SUPPLIED DATA:
-=-=-=-=-

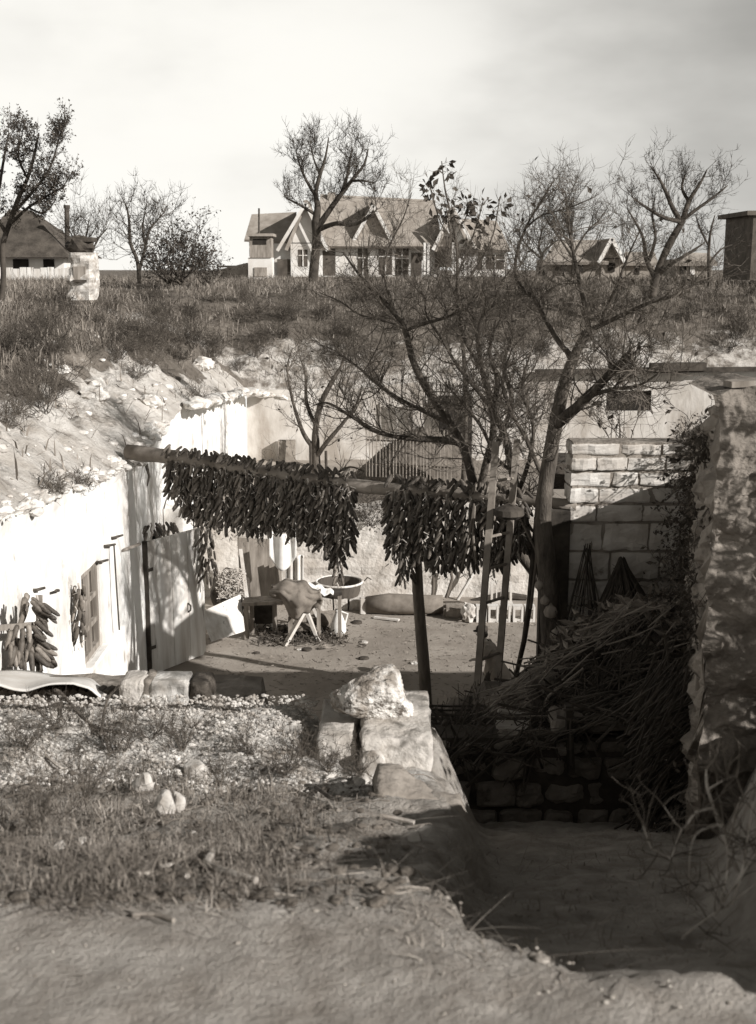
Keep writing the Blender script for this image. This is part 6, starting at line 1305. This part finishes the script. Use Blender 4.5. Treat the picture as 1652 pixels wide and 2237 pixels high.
r6 = random.Random(16); mpts = []
while len(mpts) < 700:
    x = r6.uniform(-.8, 3.2); y = r6.uniform(23.6, 27.6); h_ = heap(x, y)
    if h_ > .12: mpts.append((x, y, FLOOR + 1.0 + 1.35 * h_))
blades('mound_grass', 'thin dry grass on the dark earth mound', mpts, .06, .18, .008, 'straw_dark', .8, 7)


mb = MB(); r8 = random.Random(88)
for k in range(900):
    u = r8.uniform(-40, 900); v = r8.uniform(1600, 1985); q = ng(u, v)
    if q.y > 6.3 or q.x > .1: continue
    s = .004 + .02 * r8.random() ** 3; mb.chunk(q + Vector((0, 0, s * .2)), (s * 1.3, s * 1.1, s * .7), k, 2, 7, .15)
tag(obj('soil_clods', mb, 'heap'), 'dark clods of earth lying about the near bank', 'clods', kind='stuff')
mb = MB()
for k in range(150):
    u = r8.uniform(0, 900); v = r8.uniform(1640, 1960); q = ng(u, v)
    if q.y > 6.2: continue
    a = r8.uniform(-.5, .5) + (3.14 if r8.random() < .5 else 0); L = r8.uniform(.05, .2); d = Vector((math.cos(a), math.sin(a), 0)); pts = [q + d * (L * t) + Vector((r8.gauss(0, .006), r8.gauss(0, .006), 0)) for t in (0, .35, .7, 1)]; pts = [Vector((p.x, p.y, near_ground(p.x, p.y) + .006)) for p in pts]; w = r8.uniform(.0015, .004); mb.tube(pts, [w, w, w * .8, w * .5], 5)
tag(obj('dead_stems', mb, 'straw'), 'thin dead stems strewn over the near bank', 'stems', kind='stuff')

rp_ = []; r9 = random.Random(14)
while len(rp_) < 900:
    q = ng(r9.uniform(870, 1600), r9.uniform(1840, 2110))
    if q.y < 7: rp_.append(tuple(q))
blades('ramp_litter', 'straw and leaf bits trodden into the shaded ramp', rp_, .015, .06, .0022, 'straw', 4.0, 8)
mb = MB()
for k in range(420):
    q = ng(r9.uniform(870, 1640), r9.uniform(1840, 2230))
    if q.y > 7: continue
    s = .0012 + .005 * r9.random() ** 5; mb.chunk(q + Vector((0, 0, s * .2)), (s * 1.3, s * 1.1, s * .7), k, 2, 7, .15)
tag(obj('ramp_stones', mb, 'grit'), 'small stones and crumbs of earth on the ramp', 'stones', kind='stuff')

-=-=-=-=-

EXERCISE OBJECTIVE: Quote the listing above in full, except for the pictures.

REPLY TO THE EXERCISE:
Keep writing the Blender script for this image. This is part 6, starting at line 1305. This part finishes the script. Use Blender 4.5. Treat the picture as 1652 pixels wide and 2237 pixels high.
r6 = random.Random(16); mpts = []
while len(mpts) < 700:
    x = r6.uniform(-.8, 3.2); y = r6.uniform(23.6, 27.6); h_ = heap(x, y)
    if h_ > .12: mpts.append((x, y, FLOOR + 1.0 + 1.35 * h_))
blades('mound_grass', 'thin dry grass on the dark earth mound', mpts, .06, .18, .008, 'straw_dark', .8, 7)


mb = MB(); r8 = random.Random(88)
for k in range(900):
    u = r8.uniform(-40, 900); v = r8.uniform(1600, 1985); q = ng(u, v)
    if q.y > 6.3 or q.x > .1: continue
    s = .004 + .02 * r8.random() ** 3; mb.chunk(q + Vector((0, 0, s * .2)), (s * 1.3, s * 1.1, s * .7), k, 2, 7, .15)
tag(obj('soil_clods', mb, 'heap'), 'dark clods of earth lying about the near bank', 'clods', kind='stuff')
mb = MB()
for k in range(150):
    u = r8.uniform(0, 900); v = r8.uniform(1640, 1960); q = ng(u, v)
    if q.y > 6.2: continue
    a = r8.uniform(-.5, .5) + (3.14 if r8.random() < .5 else 0); L = r8.uniform(.05, .2); d = Vector((math.cos(a), math.sin(a), 0)); pts = [q + d * (L * t) + Vector((r8.gauss(0, .006), r8.gauss(0, .006), 0)) for t in (0, .35, .7, 1)]; pts = [Vector((p.x, p.y, near_ground(p.x, p.y) + .006)) for p in pts]; w = r8.uniform(.0015, .004); mb.tube(pts, [w, w, w * .8, w * .5], 5)
tag(obj('dead_stems', mb, 'straw'), 'thin dead stems strewn over the near bank', 'stems', kind='stuff')

rp_ = []; r9 = random.Random(14)
while len(rp_) < 900:
    q = ng(r9.uniform(870, 1600), r9.uniform(1840, 2110))
    if q.y < 7: rp_.append(tuple(q))
blades('ramp_litter', 'straw and leaf bits trodden into the shaded ramp', rp_, .015, .06, .0022, 'straw', 4.0, 8)
mb = MB()
for k in range(420):
    q = ng(r9.uniform(870, 1640), r9.uniform(1840, 2230))
    if q.y > 7: continue
    s = .0012 + .005 * r9.random() ** 5; mb.chunk(q + Vector((0, 0, s * .2)), (s * 1.3, s * 1.1, s * .7), k, 2, 7, .15)
tag(obj('ramp_stones', mb, 'grit'), 'small stones and crumbs of earth on the ramp', 'stones', kind='stuff')